Tackling no longer a winner in new game
Greg Denham | March 31, 2009
WIN the tackle count against your opponent and you win the game. Not so, at least not any more.Five first-round losers actually won the tackle count, but picked up no premiership points.
Hawthorn, Collingwood, Essendon, Melbourne and, believe it or not, Fremantle had more tackles than their opposition, but were beaten.
In the Dockers' case, they had 65 tackles to the Bulldogs' 49 but were blown away by 63 points.
The best tackling club in the opening round was Carlton, which made 82 tackles to Richmond's 54.
But that statistic was not surprising, given the Tigers, in four years and one game under coach Terry Wallace, have won the tackle count in just 29 of their 89 games. Under Wallace, Richmond has executed 560 tackles less than its opponents.
The other winners with the highest tackle count were St Kilda (74) over the Swans (57) and Brisbane (67) to West Coast's 32.
The Eagles cleared out by as much as 38 points in the second term at the Gabba, but were overrun and lost by nine points. However, under a different John Worsfold game plan, which includes defensive zoning, they had 14 players with one or less tackles for the match.

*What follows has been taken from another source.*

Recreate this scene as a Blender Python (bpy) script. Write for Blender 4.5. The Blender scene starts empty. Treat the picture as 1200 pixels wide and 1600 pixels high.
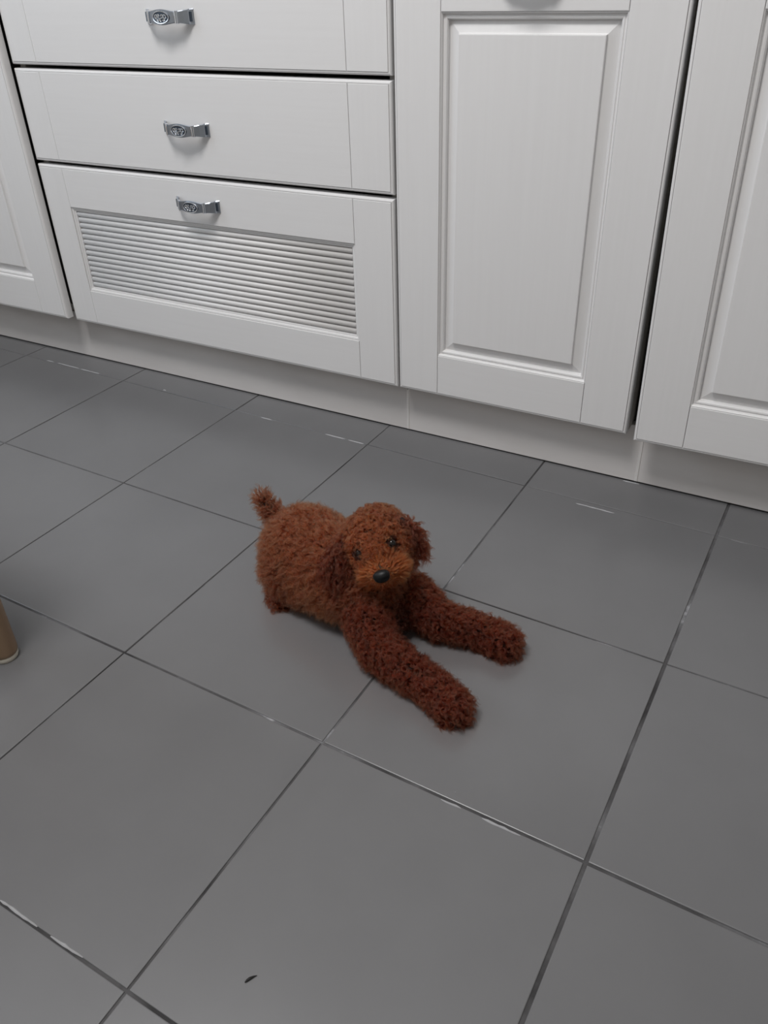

Tackling and the pressure it places on the opposition is just one aspect of the modern game, but increasingly it is the contested ball balance that is gaining more significance as a barometer of how well a team is playing.
Tackling is not the key indicator of success it once was, just as the possession count is now generally way out of kilter with the success-rate it produced a decade ago.
But sometimes a high-possession performance can reflect a victory, as the Western Bulldogs delivered on Sunday in Perth.
The Dogs had a club record 446 disposals, compared with Fremantle's 345. The Dogs bettered their previous best effort - against Brisbane last year - by one.